* _STORED ROWS_:
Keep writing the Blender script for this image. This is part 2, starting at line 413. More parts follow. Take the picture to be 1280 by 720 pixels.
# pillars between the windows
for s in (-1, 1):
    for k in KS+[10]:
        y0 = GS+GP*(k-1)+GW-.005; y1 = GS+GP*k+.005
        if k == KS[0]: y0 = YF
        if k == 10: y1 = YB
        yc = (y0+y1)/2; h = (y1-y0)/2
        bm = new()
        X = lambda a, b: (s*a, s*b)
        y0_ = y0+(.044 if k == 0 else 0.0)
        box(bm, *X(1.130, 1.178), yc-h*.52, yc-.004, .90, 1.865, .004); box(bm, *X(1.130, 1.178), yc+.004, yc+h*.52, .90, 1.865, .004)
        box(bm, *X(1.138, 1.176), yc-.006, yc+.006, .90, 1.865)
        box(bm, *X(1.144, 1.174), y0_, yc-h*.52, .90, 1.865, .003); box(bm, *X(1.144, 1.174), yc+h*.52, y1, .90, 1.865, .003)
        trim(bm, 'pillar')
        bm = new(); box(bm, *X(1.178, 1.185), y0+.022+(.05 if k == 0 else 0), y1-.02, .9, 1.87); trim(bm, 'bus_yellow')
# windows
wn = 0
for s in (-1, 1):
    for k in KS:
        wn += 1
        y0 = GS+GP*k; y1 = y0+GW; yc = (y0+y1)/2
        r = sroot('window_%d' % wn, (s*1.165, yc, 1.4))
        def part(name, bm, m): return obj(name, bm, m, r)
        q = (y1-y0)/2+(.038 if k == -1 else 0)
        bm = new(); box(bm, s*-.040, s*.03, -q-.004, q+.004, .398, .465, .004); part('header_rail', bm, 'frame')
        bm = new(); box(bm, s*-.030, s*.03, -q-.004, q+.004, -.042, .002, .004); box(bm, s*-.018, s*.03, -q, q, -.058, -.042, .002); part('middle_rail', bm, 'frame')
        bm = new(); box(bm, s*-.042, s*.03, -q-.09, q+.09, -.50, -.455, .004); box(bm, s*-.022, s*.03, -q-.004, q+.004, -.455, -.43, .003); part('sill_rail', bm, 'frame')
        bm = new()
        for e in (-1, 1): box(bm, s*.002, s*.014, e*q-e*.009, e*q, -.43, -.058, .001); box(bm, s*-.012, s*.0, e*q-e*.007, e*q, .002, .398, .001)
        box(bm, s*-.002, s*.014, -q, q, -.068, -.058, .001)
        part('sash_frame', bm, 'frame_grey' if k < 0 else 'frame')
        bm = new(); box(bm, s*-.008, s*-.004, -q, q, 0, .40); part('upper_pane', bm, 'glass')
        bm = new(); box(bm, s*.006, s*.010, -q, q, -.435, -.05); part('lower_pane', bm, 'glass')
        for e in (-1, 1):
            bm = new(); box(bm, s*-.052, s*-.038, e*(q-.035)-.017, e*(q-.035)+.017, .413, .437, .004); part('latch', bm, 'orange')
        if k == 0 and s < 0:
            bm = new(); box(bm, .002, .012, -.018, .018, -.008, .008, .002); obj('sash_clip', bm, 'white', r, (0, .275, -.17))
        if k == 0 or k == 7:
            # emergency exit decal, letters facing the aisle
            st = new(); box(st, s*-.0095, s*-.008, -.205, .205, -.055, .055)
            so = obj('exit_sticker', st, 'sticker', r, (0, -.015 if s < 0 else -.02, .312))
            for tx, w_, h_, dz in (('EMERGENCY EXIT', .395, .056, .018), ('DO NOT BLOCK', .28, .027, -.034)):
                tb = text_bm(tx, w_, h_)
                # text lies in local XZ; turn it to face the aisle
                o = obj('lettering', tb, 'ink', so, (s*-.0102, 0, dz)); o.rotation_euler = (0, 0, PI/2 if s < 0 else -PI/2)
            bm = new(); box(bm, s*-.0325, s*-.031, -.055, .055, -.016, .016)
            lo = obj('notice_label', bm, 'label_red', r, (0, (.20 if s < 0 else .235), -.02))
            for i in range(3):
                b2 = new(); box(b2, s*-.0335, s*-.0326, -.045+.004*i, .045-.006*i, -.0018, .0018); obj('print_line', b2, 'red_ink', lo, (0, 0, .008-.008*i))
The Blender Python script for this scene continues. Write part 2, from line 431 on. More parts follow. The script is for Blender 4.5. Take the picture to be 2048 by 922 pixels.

* _GIVEN PROBLEM_: Go through the preceding material and copy each line that has the word "this".

* _TASK RESULT_:
Keep writing the Blender script for this image. This is part 2, starting at line 413. More parts follow. Take the picture to be 1280 by 720 pixels.
The Blender Python script for this scene continues. Write part 2, from line 431 on. More parts follow. The script is for Blender 4.5. Take the picture to be 2048 by 922 pixels.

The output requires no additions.